• Information provided:
____________________

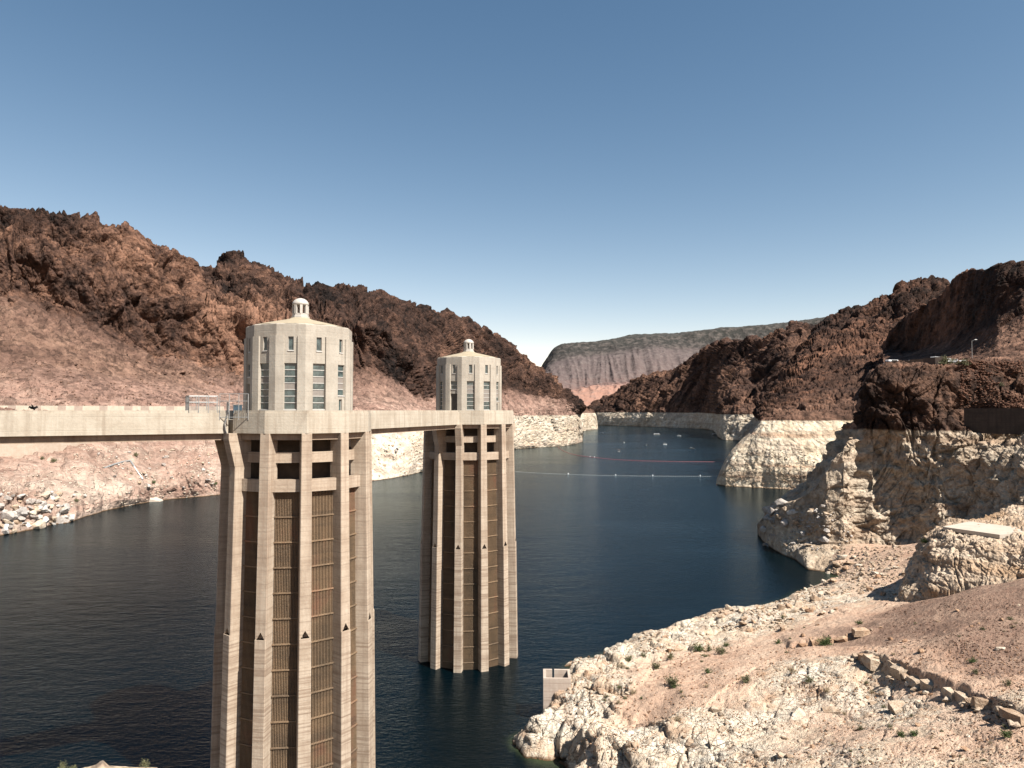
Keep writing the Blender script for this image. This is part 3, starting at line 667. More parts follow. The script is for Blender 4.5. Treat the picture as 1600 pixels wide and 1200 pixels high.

____________________

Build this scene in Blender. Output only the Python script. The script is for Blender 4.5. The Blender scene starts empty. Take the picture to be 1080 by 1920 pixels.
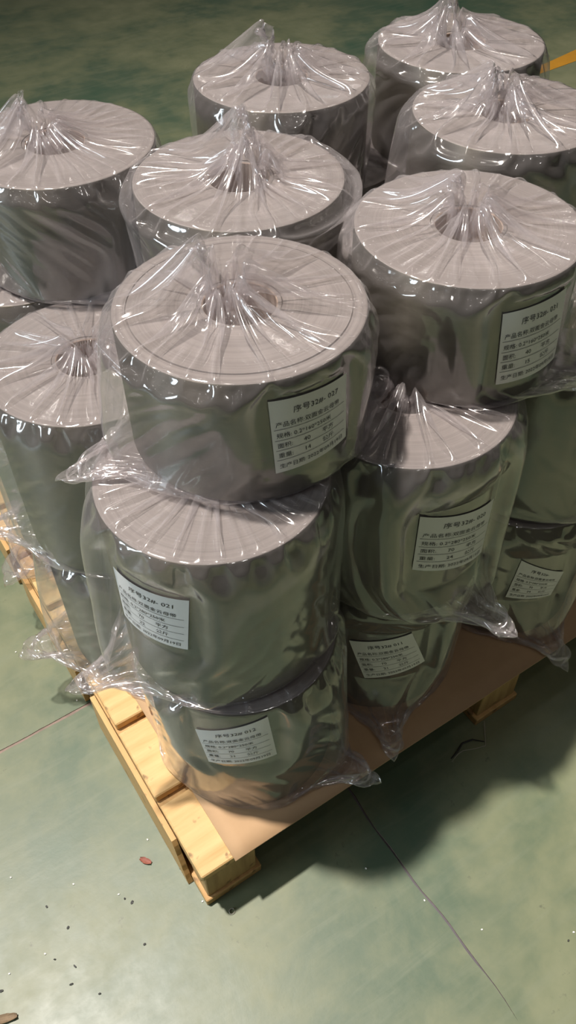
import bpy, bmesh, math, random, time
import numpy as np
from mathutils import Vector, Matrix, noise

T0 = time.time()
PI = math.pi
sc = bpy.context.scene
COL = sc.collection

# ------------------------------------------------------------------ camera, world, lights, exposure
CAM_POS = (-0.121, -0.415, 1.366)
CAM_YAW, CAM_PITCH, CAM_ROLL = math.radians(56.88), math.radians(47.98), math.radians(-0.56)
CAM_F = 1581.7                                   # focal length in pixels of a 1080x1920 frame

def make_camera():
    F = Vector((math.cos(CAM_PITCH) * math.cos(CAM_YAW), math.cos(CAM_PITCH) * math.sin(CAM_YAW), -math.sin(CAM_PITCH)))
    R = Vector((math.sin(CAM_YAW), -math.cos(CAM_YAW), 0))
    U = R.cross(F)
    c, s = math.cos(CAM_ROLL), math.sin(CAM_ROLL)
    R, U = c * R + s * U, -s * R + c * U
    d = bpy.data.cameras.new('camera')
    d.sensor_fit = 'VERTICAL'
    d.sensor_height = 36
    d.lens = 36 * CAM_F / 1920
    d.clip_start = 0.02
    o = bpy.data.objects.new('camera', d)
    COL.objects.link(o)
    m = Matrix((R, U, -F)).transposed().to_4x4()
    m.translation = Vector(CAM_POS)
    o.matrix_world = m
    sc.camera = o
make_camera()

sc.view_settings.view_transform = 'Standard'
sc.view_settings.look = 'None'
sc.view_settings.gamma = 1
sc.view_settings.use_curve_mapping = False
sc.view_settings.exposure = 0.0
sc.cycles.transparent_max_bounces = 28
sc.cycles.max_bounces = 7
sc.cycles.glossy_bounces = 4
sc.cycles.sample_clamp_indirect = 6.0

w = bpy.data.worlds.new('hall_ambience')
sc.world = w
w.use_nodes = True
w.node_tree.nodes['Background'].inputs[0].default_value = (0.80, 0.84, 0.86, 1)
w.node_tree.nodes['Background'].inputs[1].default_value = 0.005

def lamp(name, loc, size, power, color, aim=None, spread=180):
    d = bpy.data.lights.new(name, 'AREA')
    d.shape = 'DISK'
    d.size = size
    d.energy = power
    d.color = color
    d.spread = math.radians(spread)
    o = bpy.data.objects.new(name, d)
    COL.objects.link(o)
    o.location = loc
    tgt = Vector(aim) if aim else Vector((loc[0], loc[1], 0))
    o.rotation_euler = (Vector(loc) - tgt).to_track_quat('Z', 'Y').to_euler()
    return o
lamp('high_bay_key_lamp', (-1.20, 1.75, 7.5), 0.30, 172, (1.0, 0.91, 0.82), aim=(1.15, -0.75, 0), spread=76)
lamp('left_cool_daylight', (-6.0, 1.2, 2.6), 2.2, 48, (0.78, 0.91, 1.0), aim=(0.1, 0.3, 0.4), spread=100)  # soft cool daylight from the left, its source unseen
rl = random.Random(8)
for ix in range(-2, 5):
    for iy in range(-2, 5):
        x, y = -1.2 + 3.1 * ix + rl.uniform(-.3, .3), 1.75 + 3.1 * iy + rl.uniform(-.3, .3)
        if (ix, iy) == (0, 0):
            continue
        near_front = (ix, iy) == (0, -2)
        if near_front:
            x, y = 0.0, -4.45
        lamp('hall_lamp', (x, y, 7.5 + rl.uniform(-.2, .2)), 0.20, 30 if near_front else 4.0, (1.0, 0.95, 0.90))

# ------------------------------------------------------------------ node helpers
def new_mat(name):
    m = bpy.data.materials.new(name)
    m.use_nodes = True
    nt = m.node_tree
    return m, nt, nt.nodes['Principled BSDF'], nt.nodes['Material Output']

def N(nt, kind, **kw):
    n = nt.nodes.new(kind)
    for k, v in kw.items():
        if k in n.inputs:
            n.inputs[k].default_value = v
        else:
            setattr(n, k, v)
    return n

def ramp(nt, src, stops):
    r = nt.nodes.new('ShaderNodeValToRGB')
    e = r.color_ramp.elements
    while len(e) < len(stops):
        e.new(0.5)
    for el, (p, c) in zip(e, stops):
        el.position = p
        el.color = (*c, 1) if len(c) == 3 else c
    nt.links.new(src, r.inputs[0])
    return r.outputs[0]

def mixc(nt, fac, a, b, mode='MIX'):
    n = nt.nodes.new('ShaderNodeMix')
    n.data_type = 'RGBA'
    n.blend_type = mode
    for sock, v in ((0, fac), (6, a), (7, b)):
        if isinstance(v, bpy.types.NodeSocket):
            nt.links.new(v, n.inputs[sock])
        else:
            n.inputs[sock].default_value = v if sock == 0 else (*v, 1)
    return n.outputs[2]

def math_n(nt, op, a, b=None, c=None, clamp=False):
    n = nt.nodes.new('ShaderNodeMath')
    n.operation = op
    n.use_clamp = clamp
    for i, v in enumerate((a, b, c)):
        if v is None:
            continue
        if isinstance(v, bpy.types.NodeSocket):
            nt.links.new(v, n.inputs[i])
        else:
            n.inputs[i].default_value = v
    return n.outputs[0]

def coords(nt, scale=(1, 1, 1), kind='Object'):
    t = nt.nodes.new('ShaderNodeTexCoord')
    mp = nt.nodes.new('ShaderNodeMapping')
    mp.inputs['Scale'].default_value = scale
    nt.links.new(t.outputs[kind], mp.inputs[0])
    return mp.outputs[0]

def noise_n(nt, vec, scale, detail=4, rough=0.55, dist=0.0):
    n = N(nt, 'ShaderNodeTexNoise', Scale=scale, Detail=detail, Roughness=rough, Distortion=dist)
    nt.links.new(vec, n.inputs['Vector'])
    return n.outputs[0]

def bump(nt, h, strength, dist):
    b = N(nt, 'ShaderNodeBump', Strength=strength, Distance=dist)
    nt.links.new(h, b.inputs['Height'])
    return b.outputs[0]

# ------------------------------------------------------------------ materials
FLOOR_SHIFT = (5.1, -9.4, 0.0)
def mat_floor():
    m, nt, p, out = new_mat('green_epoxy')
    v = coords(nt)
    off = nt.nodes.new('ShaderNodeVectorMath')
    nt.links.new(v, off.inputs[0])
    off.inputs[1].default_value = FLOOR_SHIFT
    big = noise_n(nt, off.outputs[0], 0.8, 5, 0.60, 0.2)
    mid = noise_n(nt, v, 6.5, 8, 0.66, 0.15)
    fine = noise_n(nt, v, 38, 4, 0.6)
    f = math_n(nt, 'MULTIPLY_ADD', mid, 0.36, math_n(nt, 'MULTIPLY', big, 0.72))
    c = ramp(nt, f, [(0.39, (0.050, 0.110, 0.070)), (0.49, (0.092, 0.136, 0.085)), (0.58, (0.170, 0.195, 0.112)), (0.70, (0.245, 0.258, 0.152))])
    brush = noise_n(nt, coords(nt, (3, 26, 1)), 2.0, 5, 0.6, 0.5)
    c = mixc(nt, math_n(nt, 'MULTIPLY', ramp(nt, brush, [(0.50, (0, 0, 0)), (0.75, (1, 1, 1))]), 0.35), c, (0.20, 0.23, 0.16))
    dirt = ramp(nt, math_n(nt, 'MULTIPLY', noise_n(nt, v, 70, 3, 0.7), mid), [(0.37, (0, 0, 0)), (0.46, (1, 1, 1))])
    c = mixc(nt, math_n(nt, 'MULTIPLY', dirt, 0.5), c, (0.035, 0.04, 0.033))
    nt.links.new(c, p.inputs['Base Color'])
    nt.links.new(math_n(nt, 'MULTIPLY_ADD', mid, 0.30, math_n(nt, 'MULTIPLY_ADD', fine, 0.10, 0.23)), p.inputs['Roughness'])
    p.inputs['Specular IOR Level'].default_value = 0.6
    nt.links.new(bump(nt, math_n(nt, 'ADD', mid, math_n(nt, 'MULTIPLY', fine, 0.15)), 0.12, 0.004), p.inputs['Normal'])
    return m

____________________

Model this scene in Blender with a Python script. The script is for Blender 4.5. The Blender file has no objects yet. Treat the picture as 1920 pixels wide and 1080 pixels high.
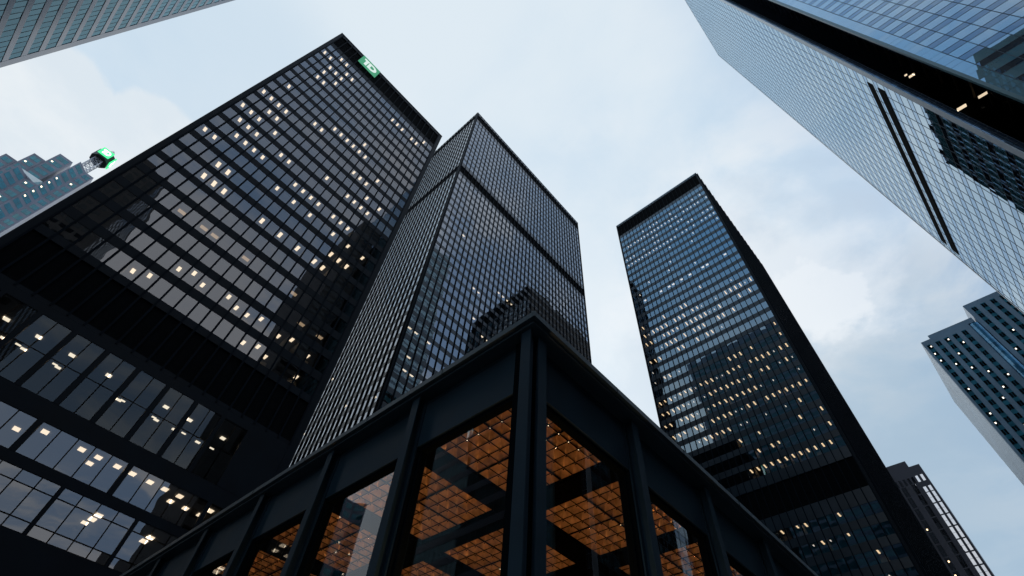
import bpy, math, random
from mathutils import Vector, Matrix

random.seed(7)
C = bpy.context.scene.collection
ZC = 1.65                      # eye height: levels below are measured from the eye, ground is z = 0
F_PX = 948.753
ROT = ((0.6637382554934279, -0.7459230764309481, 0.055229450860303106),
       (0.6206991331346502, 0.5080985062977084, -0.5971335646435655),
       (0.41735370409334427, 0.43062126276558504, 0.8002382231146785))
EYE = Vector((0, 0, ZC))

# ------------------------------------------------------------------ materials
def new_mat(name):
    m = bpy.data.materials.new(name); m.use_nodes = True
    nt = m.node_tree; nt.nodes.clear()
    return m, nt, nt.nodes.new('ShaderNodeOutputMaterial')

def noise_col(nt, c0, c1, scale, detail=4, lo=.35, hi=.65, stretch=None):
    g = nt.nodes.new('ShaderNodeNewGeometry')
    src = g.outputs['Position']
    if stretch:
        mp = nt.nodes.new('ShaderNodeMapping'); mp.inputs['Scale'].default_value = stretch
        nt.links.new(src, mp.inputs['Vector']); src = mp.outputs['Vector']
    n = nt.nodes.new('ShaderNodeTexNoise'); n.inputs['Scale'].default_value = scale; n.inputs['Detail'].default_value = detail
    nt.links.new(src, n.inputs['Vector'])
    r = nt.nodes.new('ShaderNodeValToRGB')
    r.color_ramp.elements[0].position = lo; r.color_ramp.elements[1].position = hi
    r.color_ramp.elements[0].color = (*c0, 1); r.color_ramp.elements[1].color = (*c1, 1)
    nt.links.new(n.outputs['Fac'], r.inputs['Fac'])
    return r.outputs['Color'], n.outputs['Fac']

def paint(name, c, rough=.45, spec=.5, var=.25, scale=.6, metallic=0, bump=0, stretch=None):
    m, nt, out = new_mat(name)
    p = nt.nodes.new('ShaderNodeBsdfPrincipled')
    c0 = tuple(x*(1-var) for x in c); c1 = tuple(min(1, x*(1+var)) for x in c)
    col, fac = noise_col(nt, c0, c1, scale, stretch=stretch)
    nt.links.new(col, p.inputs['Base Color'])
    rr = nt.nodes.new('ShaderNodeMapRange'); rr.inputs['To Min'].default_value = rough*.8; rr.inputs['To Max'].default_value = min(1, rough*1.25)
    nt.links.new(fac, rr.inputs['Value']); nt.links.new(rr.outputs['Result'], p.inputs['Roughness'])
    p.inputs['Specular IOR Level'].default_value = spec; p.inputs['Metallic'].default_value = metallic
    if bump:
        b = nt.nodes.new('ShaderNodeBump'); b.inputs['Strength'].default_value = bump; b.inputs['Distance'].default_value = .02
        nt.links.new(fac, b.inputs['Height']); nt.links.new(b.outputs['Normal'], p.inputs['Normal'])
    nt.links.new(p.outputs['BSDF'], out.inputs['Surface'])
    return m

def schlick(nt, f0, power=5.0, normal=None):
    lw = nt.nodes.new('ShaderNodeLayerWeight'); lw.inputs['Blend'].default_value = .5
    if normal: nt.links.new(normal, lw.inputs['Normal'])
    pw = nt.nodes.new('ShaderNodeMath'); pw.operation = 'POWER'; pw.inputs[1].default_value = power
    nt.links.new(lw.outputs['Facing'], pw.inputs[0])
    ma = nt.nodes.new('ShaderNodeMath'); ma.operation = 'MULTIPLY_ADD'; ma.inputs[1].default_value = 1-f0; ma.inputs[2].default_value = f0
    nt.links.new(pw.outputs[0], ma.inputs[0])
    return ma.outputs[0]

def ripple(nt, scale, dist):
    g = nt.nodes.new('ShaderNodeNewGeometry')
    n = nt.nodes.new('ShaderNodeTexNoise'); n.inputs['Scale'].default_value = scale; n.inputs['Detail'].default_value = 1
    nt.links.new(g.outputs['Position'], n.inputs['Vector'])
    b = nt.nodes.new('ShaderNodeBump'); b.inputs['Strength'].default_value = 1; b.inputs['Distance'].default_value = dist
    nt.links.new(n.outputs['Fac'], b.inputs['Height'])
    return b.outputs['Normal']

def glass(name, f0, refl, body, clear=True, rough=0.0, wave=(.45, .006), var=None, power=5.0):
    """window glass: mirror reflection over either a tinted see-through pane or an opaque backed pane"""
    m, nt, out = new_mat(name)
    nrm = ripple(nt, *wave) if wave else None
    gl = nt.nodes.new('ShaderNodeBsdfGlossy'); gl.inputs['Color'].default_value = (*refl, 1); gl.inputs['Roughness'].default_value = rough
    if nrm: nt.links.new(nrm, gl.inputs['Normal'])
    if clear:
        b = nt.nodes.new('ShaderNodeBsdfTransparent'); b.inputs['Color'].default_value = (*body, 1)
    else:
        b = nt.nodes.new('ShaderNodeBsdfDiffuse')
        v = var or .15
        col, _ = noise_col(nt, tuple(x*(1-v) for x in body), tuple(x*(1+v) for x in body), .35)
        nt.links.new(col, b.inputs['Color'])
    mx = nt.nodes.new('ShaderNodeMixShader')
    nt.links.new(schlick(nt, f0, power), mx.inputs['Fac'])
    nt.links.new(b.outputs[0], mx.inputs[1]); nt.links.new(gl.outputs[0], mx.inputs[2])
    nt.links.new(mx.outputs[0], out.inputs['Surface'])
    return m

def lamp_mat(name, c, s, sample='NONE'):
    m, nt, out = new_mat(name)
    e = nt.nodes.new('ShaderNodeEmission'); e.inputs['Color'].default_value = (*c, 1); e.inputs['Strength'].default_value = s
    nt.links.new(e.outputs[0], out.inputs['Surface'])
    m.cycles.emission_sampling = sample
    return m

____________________

Set down exactly the lines above, from the line containing "Model this scene" through the line containing "return m, nt, nt.nodes.new('ShaderNodeOutputMaterial')". Skip the pictures.

Model this scene in Blender with a Python script. The script is for Blender 4.5. The Blender file has no objects yet. Treat the picture as 1920 pixels wide and 1080 pixels high.
import bpy, math, random
from mathutils import Vector, Matrix

random.seed(7)
C = bpy.context.scene.collection
ZC = 1.65                      # eye height: levels below are measured from the eye, ground is z = 0
F_PX = 948.753
ROT = ((0.6637382554934279, -0.7459230764309481, 0.055229450860303106),
       (0.6206991331346502, 0.5080985062977084, -0.5971335646435655),
       (0.41735370409334427, 0.43062126276558504, 0.8002382231146785))
EYE = Vector((0, 0, ZC))

# ------------------------------------------------------------------ materials
def new_mat(name):
    m = bpy.data.materials.new(name); m.use_nodes = True
    nt = m.node_tree; nt.nodes.clear()
    return m, nt, nt.nodes.new('ShaderNodeOutputMaterial')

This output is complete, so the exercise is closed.